→ **Given problem**
Write out each line that follows exactly as it stands, without the pictures.

.....

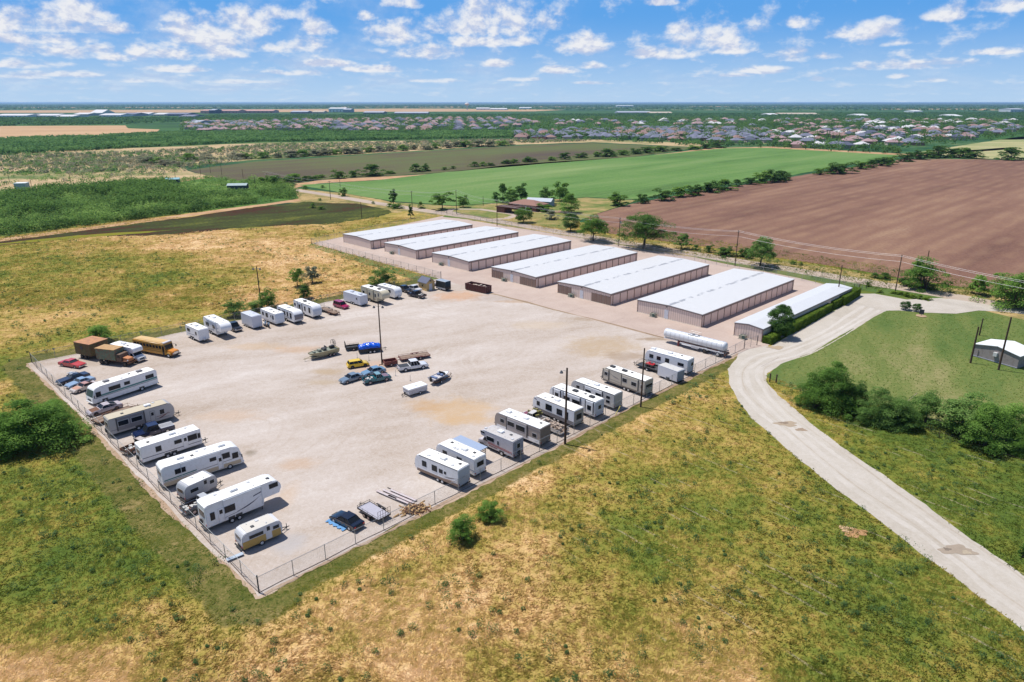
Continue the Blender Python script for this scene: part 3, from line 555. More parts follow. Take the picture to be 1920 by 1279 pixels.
labels = ['storage building farthest from the tanker, with no air conditioner at its gable', 'storage building with a small dark air conditioner, second from the far end of the row',
 'storage building with a white door and two fan air conditioner, third from the far end', 'storage building behind the dark red dumpster with narrow unit doors in its gable',
 'storage building with seven narrow gable doors, next to the plain ribbed gable one', 'storage building with a plain ribbed gable facing the white tanker trailer']
for k in range(6):
    un = () if k in (0, 1, 2, 5) else (-1.2 - 5.6, -1.2 - 4.0, -8.4, 7.9, 6.4, 4.9)
    un = () if k in (0, 1, 2, 5) else (-8.35, -6.75, -5.15, -3.55, 8.2, 6.6, 5.0)
    storage(labels[k], S_A[k], 15, units=un, walkdoor=(.0 if k == 0 else .6))
    if k: ac_unit(['', 'dark air conditioner beside the white door of the second building', 'beige air conditioner with two fans left of a white door, third building', 'air conditioner between small unit doors behind the red dumpster', 'green air conditioner at the gable with seven small unit doors', 'green and beige air conditioner at the ribbed gable behind the tanker'][k], S_A[k], [0, 5.4, 5.6, 6.2, 5.6, 5.4][k])
p7 = G(1376, 629)
storage('narrow low storage building nearest the hedge and the driveway, plain ribbed gable', p7, 1, W=6.6, L=50.5, h=3.0, walkdoor=None, lead=48)
ac_unit('small green air conditioner at the gable of the narrow building by the hedge', p7, 2.6)
# a lone open unit on the last wide building
c = G(1418, 565.5, 1.2)

# ------------------------------------------------------------------ fences
def chain_mat():
    m = bpy.data.materials.new('chain_link'); m.use_nodes = True; t = NT(m.node_tree); b = t.n['Principled BSDF']
    g = t.n.new('ShaderNodeTexCoord').outputs['Object']; s = t.n.new('ShaderNodeSeparateXYZ'); t.put(s, 0, g)
    a = t.math('LESS_THAN', t.math('FRACT', t.math('DIVIDE', t.math('ADD', s.outputs[0], s.outputs[2]), .07)), .075)
    c = t.math('LESS_THAN', t.math('FRACT', t.math('DIVIDE', t.math('SUBTRACT', s.outputs[0], s.outputs[2]), .07)), .075)
    b.inputs['Base Color'].default_value = (.26, .27, .28, 1); b.inputs['Roughness'].default_value = .5
    t.put(b, 'Alpha', t.math('MAXIMUM', a, c)); return m
M_chain = chain_mat()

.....

→ **Output**
Continue the Blender Python script for this scene: part 3, from line 555. More parts follow. Take the picture to be 1920 by 1279 pixels.
labels = ['storage building farthest from the tanker, with no air conditioner at its gable', 'storage building with a small dark air conditioner, second from the far end of the row',
 'storage building with a white door and two fan air conditioner, third from the far end', 'storage building behind the dark red dumpster with narrow unit doors in its gable',
 'storage building with seven narrow gable doors, next to the plain ribbed gable one', 'storage building with a plain ribbed gable facing the white tanker trailer']
for k in range(6):
    un = () if k in (0, 1, 2, 5) else (-1.2 - 5.6, -1.2 - 4.0, -8.4, 7.9, 6.4, 4.9)
    un = () if k in (0, 1, 2, 5) else (-8.35, -6.75, -5.15, -3.55, 8.2, 6.6, 5.0)
    storage(labels[k], S_A[k], 15, units=un, walkdoor=(.0 if k == 0 else .6))
    if k: ac_unit(['', 'dark air conditioner beside the white door of the second building', 'beige air conditioner with two fans left of a white door, third building', 'air conditioner between small unit doors behind the red dumpster', 'green air conditioner at the gable with seven small unit doors', 'green and beige air conditioner at the ribbed gable behind the tanker'][k], S_A[k], [0, 5.4, 5.6, 6.2, 5.6, 5.4][k])
p7 = G(1376, 629)
storage('narrow low storage building nearest the hedge and the driveway, plain ribbed gable', p7, 1, W=6.6, L=50.5, h=3.0, walkdoor=None, lead=48)
ac_unit('small green air conditioner at the gable of the narrow building by the hedge', p7, 2.6)
# a lone open unit on the last wide building
c = G(1418, 565.5, 1.2)

# ------------------------------------------------------------------ fences
def chain_mat():
    m = bpy.data.materials.new('chain_link'); m.use_nodes = True; t = NT(m.node_tree); b = t.n['Principled BSDF']
    g = t.n.new('ShaderNodeTexCoord').outputs['Object']; s = t.n.new('ShaderNodeSeparateXYZ'); t.put(s, 0, g)
    a = t.math('LESS_THAN', t.math('FRACT', t.math('DIVIDE', t.math('ADD', s.outputs[0], s.outputs[2]), .07)), .075)
    c = t.math('LESS_THAN', t.math('FRACT', t.math('DIVIDE', t.math('SUBTRACT', s.outputs[0], s.outputs[2]), .07)), .075)
    b.inputs['Base Color'].default_value = (.26, .27, .28, 1); b.inputs['Roughness'].default_value = .5
    t.put(b, 'Alpha', t.math('MAXIMUM', a, c)); return m
M_chain = chain_mat()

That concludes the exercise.